#### 3D scene scripts:
□ □ □ □ □

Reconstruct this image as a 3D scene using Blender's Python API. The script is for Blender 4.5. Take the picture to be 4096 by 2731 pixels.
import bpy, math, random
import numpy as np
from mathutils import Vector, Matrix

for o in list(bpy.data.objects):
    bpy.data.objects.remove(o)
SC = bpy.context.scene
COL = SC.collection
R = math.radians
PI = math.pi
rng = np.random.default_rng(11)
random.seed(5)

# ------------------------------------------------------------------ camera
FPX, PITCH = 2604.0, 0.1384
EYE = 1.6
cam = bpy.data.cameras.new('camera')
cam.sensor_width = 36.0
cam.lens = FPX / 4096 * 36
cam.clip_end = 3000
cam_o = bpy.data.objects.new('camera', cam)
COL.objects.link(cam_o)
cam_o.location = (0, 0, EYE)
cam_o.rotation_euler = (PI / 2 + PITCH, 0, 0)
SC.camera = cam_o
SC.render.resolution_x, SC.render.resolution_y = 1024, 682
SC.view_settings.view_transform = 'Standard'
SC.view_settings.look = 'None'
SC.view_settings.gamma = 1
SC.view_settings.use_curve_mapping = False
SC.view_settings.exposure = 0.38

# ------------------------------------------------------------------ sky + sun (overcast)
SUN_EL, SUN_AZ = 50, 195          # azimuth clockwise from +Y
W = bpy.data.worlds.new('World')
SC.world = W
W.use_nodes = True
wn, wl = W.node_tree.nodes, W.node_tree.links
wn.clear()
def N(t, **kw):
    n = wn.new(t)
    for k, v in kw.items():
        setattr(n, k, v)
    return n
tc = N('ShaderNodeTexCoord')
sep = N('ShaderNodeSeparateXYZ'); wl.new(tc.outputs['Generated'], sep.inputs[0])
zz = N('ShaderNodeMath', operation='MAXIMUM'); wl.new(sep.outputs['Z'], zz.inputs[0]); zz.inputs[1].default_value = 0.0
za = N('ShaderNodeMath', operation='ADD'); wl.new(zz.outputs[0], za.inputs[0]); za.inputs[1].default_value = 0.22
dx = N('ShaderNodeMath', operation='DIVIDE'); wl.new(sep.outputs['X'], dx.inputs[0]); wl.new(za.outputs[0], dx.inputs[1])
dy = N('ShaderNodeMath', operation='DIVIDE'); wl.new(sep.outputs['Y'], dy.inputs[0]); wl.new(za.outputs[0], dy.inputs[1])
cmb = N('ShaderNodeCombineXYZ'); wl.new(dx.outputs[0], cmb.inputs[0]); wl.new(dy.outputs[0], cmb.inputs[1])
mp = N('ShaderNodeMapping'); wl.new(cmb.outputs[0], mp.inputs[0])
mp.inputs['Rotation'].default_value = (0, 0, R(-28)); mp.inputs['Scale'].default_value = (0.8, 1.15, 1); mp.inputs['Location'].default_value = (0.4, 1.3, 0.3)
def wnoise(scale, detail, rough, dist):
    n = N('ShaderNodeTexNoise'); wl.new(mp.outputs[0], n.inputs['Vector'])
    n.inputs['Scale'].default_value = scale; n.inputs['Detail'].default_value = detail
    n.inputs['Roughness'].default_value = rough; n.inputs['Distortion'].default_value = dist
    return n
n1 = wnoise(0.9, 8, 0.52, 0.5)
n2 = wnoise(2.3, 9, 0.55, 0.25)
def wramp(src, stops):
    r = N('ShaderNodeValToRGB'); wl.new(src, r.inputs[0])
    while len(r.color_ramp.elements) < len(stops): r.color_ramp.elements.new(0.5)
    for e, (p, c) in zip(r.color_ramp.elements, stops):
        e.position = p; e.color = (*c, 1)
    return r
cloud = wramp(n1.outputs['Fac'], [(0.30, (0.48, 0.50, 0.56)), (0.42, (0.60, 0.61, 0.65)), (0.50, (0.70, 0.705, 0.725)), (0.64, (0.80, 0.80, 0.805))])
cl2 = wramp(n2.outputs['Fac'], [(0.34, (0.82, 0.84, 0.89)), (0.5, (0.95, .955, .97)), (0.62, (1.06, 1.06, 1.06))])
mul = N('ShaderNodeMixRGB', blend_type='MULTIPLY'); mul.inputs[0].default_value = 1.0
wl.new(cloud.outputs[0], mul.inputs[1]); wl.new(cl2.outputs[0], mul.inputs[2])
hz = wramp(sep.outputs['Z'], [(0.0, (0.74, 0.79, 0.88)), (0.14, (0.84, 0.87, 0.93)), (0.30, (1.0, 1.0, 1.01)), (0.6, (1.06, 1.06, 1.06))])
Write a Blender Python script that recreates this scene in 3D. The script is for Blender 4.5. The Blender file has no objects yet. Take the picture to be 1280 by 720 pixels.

□ □ □ □ □

#### STATED EXERCISE:
Reproduce the data shown above exactly.

#### EXPECTED ANSWER:
Reconstruct this image as a 3D scene using Blender's Python API. The script is for Blender 4.5. Take the picture to be 4096 by 2731 pixels.
import bpy, math, random
import numpy as np
from mathutils import Vector, Matrix

for o in list(bpy.data.objects):
    bpy.data.objects.remove(o)
SC = bpy.context.scene
COL = SC.collection
R = math.radians
PI = math.pi
rng = np.random.default_rng(11)
random.seed(5)

# ------------------------------------------------------------------ camera
FPX, PITCH = 2604.0, 0.1384
EYE = 1.6
cam = bpy.data.cameras.new('camera')
cam.sensor_width = 36.0
cam.lens = FPX / 4096 * 36
cam.clip_end = 3000
cam_o = bpy.data.objects.new('camera', cam)
COL.objects.link(cam_o)
cam_o.location = (0, 0, EYE)
cam_o.rotation_euler = (PI / 2 + PITCH, 0, 0)
SC.camera = cam_o
SC.render.resolution_x, SC.render.resolution_y = 1024, 682
SC.view_settings.view_transform = 'Standard'
SC.view_settings.look = 'None'
SC.view_settings.gamma = 1
SC.view_settings.use_curve_mapping = False
SC.view_settings.exposure = 0.38

# ------------------------------------------------------------------ sky + sun (overcast)
SUN_EL, SUN_AZ = 50, 195          # azimuth clockwise from +Y
W = bpy.data.worlds.new('World')
SC.world = W
W.use_nodes = True
wn, wl = W.node_tree.nodes, W.node_tree.links
wn.clear()
def N(t, **kw):
    n = wn.new(t)
    for k, v in kw.items():
        setattr(n, k, v)
    return n
tc = N('ShaderNodeTexCoord')
sep = N('ShaderNodeSeparateXYZ'); wl.new(tc.outputs['Generated'], sep.inputs[0])
zz = N('ShaderNodeMath', operation='MAXIMUM'); wl.new(sep.outputs['Z'], zz.inputs[0]); zz.inputs[1].default_value = 0.0
za = N('ShaderNodeMath', operation='ADD'); wl.new(zz.outputs[0], za.inputs[0]); za.inputs[1].default_value = 0.22
dx = N('ShaderNodeMath', operation='DIVIDE'); wl.new(sep.outputs['X'], dx.inputs[0]); wl.new(za.outputs[0], dx.inputs[1])
dy = N('ShaderNodeMath', operation='DIVIDE'); wl.new(sep.outputs['Y'], dy.inputs[0]); wl.new(za.outputs[0], dy.inputs[1])
cmb = N('ShaderNodeCombineXYZ'); wl.new(dx.outputs[0], cmb.inputs[0]); wl.new(dy.outputs[0], cmb.inputs[1])
mp = N('ShaderNodeMapping'); wl.new(cmb.outputs[0], mp.inputs[0])
mp.inputs['Rotation'].default_value = (0, 0, R(-28)); mp.inputs['Scale'].default_value = (0.8, 1.15, 1); mp.inputs['Location'].default_value = (0.4, 1.3, 0.3)
def wnoise(scale, detail, rough, dist):
    n = N('ShaderNodeTexNoise'); wl.new(mp.outputs[0], n.inputs['Vector'])
    n.inputs['Scale'].default_value = scale; n.inputs['Detail'].default_value = detail
    n.inputs['Roughness'].default_value = rough; n.inputs['Distortion'].default_value = dist
    return n
n1 = wnoise(0.9, 8, 0.52, 0.5)
n2 = wnoise(2.3, 9, 0.55, 0.25)
def wramp(src, stops):
    r = N('ShaderNodeValToRGB'); wl.new(src, r.inputs[0])
    while len(r.color_ramp.elements) < len(stops): r.color_ramp.elements.new(0.5)
    for e, (p, c) in zip(r.color_ramp.elements, stops):
        e.position = p; e.color = (*c, 1)
    return r
cloud = wramp(n1.outputs['Fac'], [(0.30, (0.48, 0.50, 0.56)), (0.42, (0.60, 0.61, 0.65)), (0.50, (0.70, 0.705, 0.725)), (0.64, (0.80, 0.80, 0.805))])
cl2 = wramp(n2.outputs['Fac'], [(0.34, (0.82, 0.84, 0.89)), (0.5, (0.95, .955, .97)), (0.62, (1.06, 1.06, 1.06))])
mul = N('ShaderNodeMixRGB', blend_type='MULTIPLY'); mul.inputs[0].default_value = 1.0
wl.new(cloud.outputs[0], mul.inputs[1]); wl.new(cl2.outputs[0], mul.inputs[2])
hz = wramp(sep.outputs['Z'], [(0.0, (0.74, 0.79, 0.88)), (0.14, (0.84, 0.87, 0.93)), (0.30, (1.0, 1.0, 1.01)), (0.6, (1.06, 1.06, 1.06))])
Write a Blender Python script that recreates this scene in 3D. The script is for Blender 4.5. The Blender file has no objects yet. Take the picture to be 1280 by 720 pixels.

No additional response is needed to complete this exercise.